09.21.20Dan Willingham’s Workarounds for Online Teaching: Some Video Examples
The Cognitive Psychologist Daniel Willingham had a useful Op-Ed in the LA Times last week in which he discussed the ways that online learning is cognitively strange (my phrase; blame me if you don’t like it)–that is, it asks us to interact socially in ways we aren’t used to and haven’t evolved for and that are therefore less productive and more fatiguing. Eye tracking is a good example. We’ve evolved to track other people’s eyes during conversation to see what they’re looking at. When they’re out of sync in time–glitchy internet–or spatially–you’re looking at me on the screen but I am to the left of your camera so it looks like you’re not actually looking at me–it feels unnatural and these are probably some of the reasons we find interacting via video conference fatiguing.
Willingham also offers a few useful fixes for the difficulties of online learning and as I read, I thought: “Hey, I’ve got an example of that!”
I thought I’d share some here.
“Gestures aid student comprehension,” Willingham writes, “but they’re usually absent from videoconferencing. Teachers sit near the computer to control their keyboard and mouse, which means students only see their faces.” This is a basic but profound observation. On the TLAC team we noticed this as well and realized how much of the communication potential of a teacher is cut off when he or she becomes merely a ‘talking head” because we saw this amazing video of Rachel Shin.
It was the first time we’d seen a teacher get up from her table/desk, move away from the camera and stand up to teach online.
From an engagement stand point the result is breathtaking, especially if you are a first grader. Not only are the tools available for communication expanded but the setting, to a student, suddenly echoes typical human interaction. The student sees and hear things that look and sound like the classroom they know: the teacher is standing at the anchor chart sing-song-ing the phrase ‘underline my un-its‘… and suddenly it all feels reassuring.
In the picture above Rachel is gesturing and that, according to Willingham, is a big deal. But gestures are tricky online, especially when we can’t do as Rachel is doing here… after all the reason we tend to not stand up is because it’s often impractical.
But Willingham observes, “Overcoming these obstacles is usually possible. If I can’t point with my finger, I’ll point “verbally”: If I want students to look at a large, blue section of a graph, I can say, “Look at the big blue section.”” Devising such ‘workarounds,’ Willingham notes, is becomes more and more important the longer we spend on screen.

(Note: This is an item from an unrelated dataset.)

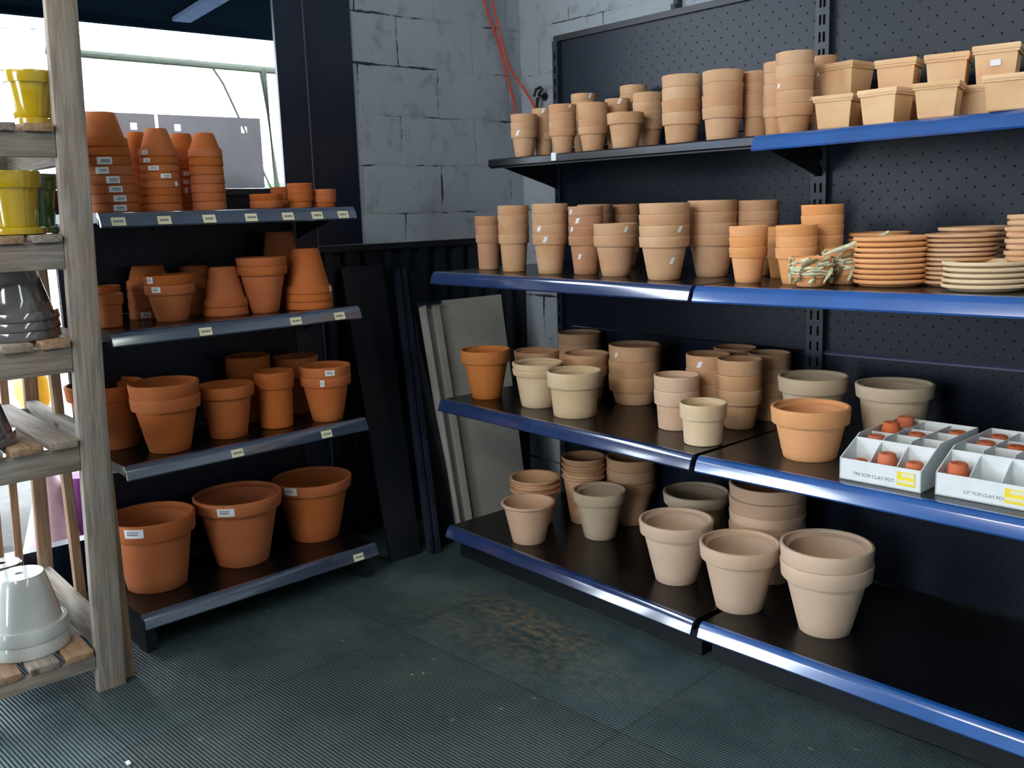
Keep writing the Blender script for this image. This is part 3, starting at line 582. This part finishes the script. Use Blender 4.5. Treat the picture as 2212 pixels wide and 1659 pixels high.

Reading that I was reminded of this video of Joshua Humphrey teaching. He does a great job of guiding students eyes through a review of a Do Now (at about 1:00 in the video) and of a section of notes he calls a reference sheet (at about 2:30). He’s pointing graphically, using colored highlights to direct students to focus on the most important information and making the presentation more lively by tacitly suggesting that the key area of focus is always changing. He’s “pointing with graphics” Willingham might say.